*The task*. Take the data below and repeat it exactly.

*Given material*.
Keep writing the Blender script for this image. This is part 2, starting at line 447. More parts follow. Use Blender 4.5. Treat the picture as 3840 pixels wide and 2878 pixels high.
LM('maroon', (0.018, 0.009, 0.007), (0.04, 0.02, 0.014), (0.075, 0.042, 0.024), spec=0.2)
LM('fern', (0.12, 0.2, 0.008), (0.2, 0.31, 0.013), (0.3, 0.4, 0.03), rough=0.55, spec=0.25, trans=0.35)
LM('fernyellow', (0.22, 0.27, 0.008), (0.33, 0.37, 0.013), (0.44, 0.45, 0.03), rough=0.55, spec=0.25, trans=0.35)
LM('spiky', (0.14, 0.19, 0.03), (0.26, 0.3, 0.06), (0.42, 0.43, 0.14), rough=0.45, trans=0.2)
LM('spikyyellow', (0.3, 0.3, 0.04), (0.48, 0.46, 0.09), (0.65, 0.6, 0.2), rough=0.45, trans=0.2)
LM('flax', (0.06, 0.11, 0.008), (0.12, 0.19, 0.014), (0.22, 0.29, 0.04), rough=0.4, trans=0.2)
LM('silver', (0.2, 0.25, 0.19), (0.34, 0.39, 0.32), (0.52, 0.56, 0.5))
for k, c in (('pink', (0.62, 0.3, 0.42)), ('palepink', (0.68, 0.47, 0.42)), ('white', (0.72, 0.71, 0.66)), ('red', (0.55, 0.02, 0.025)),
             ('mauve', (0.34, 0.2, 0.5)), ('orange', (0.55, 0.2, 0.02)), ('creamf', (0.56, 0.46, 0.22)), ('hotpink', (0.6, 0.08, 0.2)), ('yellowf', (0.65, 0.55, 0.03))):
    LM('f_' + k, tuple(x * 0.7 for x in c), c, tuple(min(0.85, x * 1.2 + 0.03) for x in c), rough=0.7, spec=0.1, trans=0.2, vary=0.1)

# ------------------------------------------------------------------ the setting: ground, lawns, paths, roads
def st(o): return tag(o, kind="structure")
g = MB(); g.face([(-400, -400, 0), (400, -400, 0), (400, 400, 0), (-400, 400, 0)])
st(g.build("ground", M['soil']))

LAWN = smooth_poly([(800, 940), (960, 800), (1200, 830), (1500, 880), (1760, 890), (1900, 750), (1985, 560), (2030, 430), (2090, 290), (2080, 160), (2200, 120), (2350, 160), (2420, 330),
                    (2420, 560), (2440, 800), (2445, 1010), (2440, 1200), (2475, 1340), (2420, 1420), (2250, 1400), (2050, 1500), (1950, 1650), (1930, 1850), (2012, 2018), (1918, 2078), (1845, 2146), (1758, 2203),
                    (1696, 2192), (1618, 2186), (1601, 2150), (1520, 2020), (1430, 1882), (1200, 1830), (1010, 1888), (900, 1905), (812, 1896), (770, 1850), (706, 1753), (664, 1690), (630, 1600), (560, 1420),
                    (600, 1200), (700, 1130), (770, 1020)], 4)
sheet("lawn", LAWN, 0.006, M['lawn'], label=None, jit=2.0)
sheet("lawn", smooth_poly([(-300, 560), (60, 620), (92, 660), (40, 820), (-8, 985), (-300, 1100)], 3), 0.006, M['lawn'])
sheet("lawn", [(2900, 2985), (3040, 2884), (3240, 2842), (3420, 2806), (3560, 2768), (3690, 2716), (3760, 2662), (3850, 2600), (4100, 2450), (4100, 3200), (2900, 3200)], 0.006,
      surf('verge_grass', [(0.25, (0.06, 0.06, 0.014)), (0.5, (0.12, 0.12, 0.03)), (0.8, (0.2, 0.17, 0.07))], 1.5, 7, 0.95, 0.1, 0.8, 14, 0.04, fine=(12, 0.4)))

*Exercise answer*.
Keep writing the Blender script for this image. This is part 2, starting at line 447. More parts follow. Use Blender 4.5. Treat the picture as 3840 pixels wide and 2878 pixels high.
LM('maroon', (0.018, 0.009, 0.007), (0.04, 0.02, 0.014), (0.075, 0.042, 0.024), spec=0.2)
LM('fern', (0.12, 0.2, 0.008), (0.2, 0.31, 0.013), (0.3, 0.4, 0.03), rough=0.55, spec=0.25, trans=0.35)
LM('fernyellow', (0.22, 0.27, 0.008), (0.33, 0.37, 0.013), (0.44, 0.45, 0.03), rough=0.55, spec=0.25, trans=0.35)
LM('spiky', (0.14, 0.19, 0.03), (0.26, 0.3, 0.06), (0.42, 0.43, 0.14), rough=0.45, trans=0.2)
LM('spikyyellow', (0.3, 0.3, 0.04), (0.48, 0.46, 0.09), (0.65, 0.6, 0.2), rough=0.45, trans=0.2)
LM('flax', (0.06, 0.11, 0.008), (0.12, 0.19, 0.014), (0.22, 0.29, 0.04), rough=0.4, trans=0.2)
LM('silver', (0.2, 0.25, 0.19), (0.34, 0.39, 0.32), (0.52, 0.56, 0.5))
for k, c in (('pink', (0.62, 0.3, 0.42)), ('palepink', (0.68, 0.47, 0.42)), ('white', (0.72, 0.71, 0.66)), ('red', (0.55, 0.02, 0.025)),
             ('mauve', (0.34, 0.2, 0.5)), ('orange', (0.55, 0.2, 0.02)), ('creamf', (0.56, 0.46, 0.22)), ('hotpink', (0.6, 0.08, 0.2)), ('yellowf', (0.65, 0.55, 0.03))):
    LM('f_' + k, tuple(x * 0.7 for x in c), c, tuple(min(0.85, x * 1.2 + 0.03) for x in c), rough=0.7, spec=0.1, trans=0.2, vary=0.1)

# ------------------------------------------------------------------ the setting: ground, lawns, paths, roads
def st(o): return tag(o, kind="structure")
g = MB(); g.face([(-400, -400, 0), (400, -400, 0), (400, 400, 0), (-400, 400, 0)])
st(g.build("ground", M['soil']))

LAWN = smooth_poly([(800, 940), (960, 800), (1200, 830), (1500, 880), (1760, 890), (1900, 750), (1985, 560), (2030, 430), (2090, 290), (2080, 160), (2200, 120), (2350, 160), (2420, 330),
                    (2420, 560), (2440, 800), (2445, 1010), (2440, 1200), (2475, 1340), (2420, 1420), (2250, 1400), (2050, 1500), (1950, 1650), (1930, 1850), (2012, 2018), (1918, 2078), (1845, 2146), (1758, 2203),
                    (1696, 2192), (1618, 2186), (1601, 2150), (1520, 2020), (1430, 1882), (1200, 1830), (1010, 1888), (900, 1905), (812, 1896), (770, 1850), (706, 1753), (664, 1690), (630, 1600), (560, 1420),
                    (600, 1200), (700, 1130), (770, 1020)], 4)
sheet("lawn", LAWN, 0.006, M['lawn'], label=None, jit=2.0)
sheet("lawn", smooth_poly([(-300, 560), (60, 620), (92, 660), (40, 820), (-8, 985), (-300, 1100)], 3), 0.006, M['lawn'])
sheet("lawn", [(2900, 2985), (3040, 2884), (3240, 2842), (3420, 2806), (3560, 2768), (3690, 2716), (3760, 2662), (3850, 2600), (4100, 2450), (4100, 3200), (2900, 3200)], 0.006,
      surf('verge_grass', [(0.25, (0.06, 0.06, 0.014)), (0.5, (0.12, 0.12, 0.03)), (0.8, (0.2, 0.17, 0.07))], 1.5, 7, 0.95, 0.1, 0.8, 14, 0.04, fine=(12, 0.4)))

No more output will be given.